Every time the stage lights dim and the soft, floating music restarts to signify the end of a love-saturated vignette, a silhouette in the shape of director Ryan Cooper, MCAS ’16, takes detailed notes and whispers quietly to a confidant sitting next to him.
Through a pair of dark-rimmed glasses, his eyes scour the stage, making sure that every prop is perfectly positioned where it should be. For reference, Cooper recalls just one of the play’s many set configurations that he has committed to memory, as the various characters, props, and set designs change almost entirely with each new scene. Of these, the show has nine.
The play is good—very good, actually—and he knows it. Just 10 minutes into the first act, the combination of the actors’ evocative performance and Cooper’s meticulous attention to stage direction has the audience swooning. He watches the actors intently: their every move and inflection studied, and the effect they have on the audience duly noted. The actors never seem to slip up, however, and scenes transition smoothly despite each scene boasting its own individual themes and plotlines.
Throughout the performance, the naive residents of fictional town Almost, Maine, fall in and out of love in the most peculiar—and awkward—ways. Funny when it needs to be and stone-cold serious on more than one occasion, Almost, Maine straddles a variety of contradictory genres, skipping from one to another and back again without missing a beat.
“It’s my favorite play,” Cooper said. Easily beating out others on the short list of scripts Cooper compiled at the advent of his directing stint, the heartwarming Almost, Maine emerged as a clear victor almost immediately. “It does have this underlying, sweet message,” he said. “It’s very much about how love has a place in the world. Even though things can go wrong, it still has this sense of hope.”
In one vignette, a giddy young woman throws caution to the cold, winter wind and confesses her love for a close friend. In another scene, arguably the most notable due to its humorous dialogue and inventive use of physical comedy, two best friends discover a compelling desire to be with one another after all of their relationships with girls go south. Wrestling with social constructs and gender stereotypes that initially keep their feelings under wraps, the friends unearth a love that they were previously too timid to explore.
One of the most interesting aspects of the performances is the play’s magical-realist genre. In the town of Almost, Maine, fanciful wonders exist as love becomes tangible, lost love physically hurts, and hearts break—literally. The centerpiece of the entire show (sheer, billowing sheets suspended from the studio rafters) gleam with iridescent beauty when colored lights illuminate them between scenes. The prop perfectly embodies the Northern lights, a staple that helps establish the play’s whimsical air and aides in extending the audience’s disbelief—a mindset that is so vital to the enjoyment and understanding of Almost, Maine. In reference to his production concept, Cooper said, “I wanted to play with this natural and ethereal thing. I wanted to make sure [the Northern lights] were represented in this kind of beautiful, magical way. In doing so, we’re able to kind of put in this wonderment and ethereal quality to the world of the play.”

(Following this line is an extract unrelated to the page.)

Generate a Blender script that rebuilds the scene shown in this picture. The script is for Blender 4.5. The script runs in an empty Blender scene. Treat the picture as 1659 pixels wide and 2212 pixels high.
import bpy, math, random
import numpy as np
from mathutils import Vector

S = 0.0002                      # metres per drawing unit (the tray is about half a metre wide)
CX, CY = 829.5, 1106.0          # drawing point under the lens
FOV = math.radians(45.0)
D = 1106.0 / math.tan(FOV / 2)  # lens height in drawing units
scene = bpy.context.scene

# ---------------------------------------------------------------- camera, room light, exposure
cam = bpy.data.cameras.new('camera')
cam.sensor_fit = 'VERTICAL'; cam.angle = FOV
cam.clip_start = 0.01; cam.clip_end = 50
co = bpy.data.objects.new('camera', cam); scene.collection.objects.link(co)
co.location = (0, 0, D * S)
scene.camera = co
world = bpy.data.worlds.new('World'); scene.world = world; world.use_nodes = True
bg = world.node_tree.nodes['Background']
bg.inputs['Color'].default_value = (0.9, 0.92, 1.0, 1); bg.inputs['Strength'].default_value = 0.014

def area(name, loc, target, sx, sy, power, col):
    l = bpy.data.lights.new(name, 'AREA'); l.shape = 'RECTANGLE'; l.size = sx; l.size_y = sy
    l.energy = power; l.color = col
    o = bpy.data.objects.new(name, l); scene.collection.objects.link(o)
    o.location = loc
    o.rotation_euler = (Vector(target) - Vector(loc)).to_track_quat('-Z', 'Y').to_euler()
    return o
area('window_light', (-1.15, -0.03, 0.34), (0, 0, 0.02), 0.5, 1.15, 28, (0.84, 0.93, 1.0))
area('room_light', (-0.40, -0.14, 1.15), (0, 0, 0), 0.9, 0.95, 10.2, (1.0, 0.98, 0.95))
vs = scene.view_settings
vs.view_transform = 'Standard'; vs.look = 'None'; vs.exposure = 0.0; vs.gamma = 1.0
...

The show is a marathon of wintery, will-they-won’t-they vignettes, and the impressive execution of the miniature scenes makes the overly sappy subject matter addictive instead of annoying.
A smaller and more versatile space than Robsham’s main stage, the Bonn Studio Theater allows Cooper some artistic leeway. Choosing to have the show in the round, or structuring the stage so that performers are surrounded by the audience on all sides, Cooper takes advantage of the intimacy of an emotional show like Almost, Maine. The decision to avoid directing the play in proscenium—with the audience watching the stage from just one side—was a deliberate and nontraditional break from the way Almost, Maine has historically been performed.
“Because the show is so much about love, so much about people and connection and relationships, I thought that having it in the round would provide a more intimate setting,” Cooper said. “It would actually make the show come more to life.”
For Cooper’s production of Almost, Maine, the Bonn Theatre isn’t the only thing that has to be versatile to meet the expectations of the director’s vision. The small cast of seven actors bustle in and out of scenes, changing costumes enough times to represent a total of 19 characters. The plotlines and relationships intersect at times, making for a guessing game of who’s who that lasts throughout the entire show.
“Oh, of course I have a favorite scene,” Cooper said, throwing his head back and smiling as if playing the entire vignette out inside his head. “It’s called ‘Getting it Back,’ and it’s really a very sweet scene.” He laughed. “By the end I’m in a puddle—I think it’s just the cutest thing.”
Charming and enchanting, raw and honest, Cooper’s interpretation of the play is just that: “the cutest thing.” A refreshing look at love in all its wacky and often unpredictable forms, the theatre department’s January 28-31 performances will have the audience falling in love with this interpretation of Almost, Maine.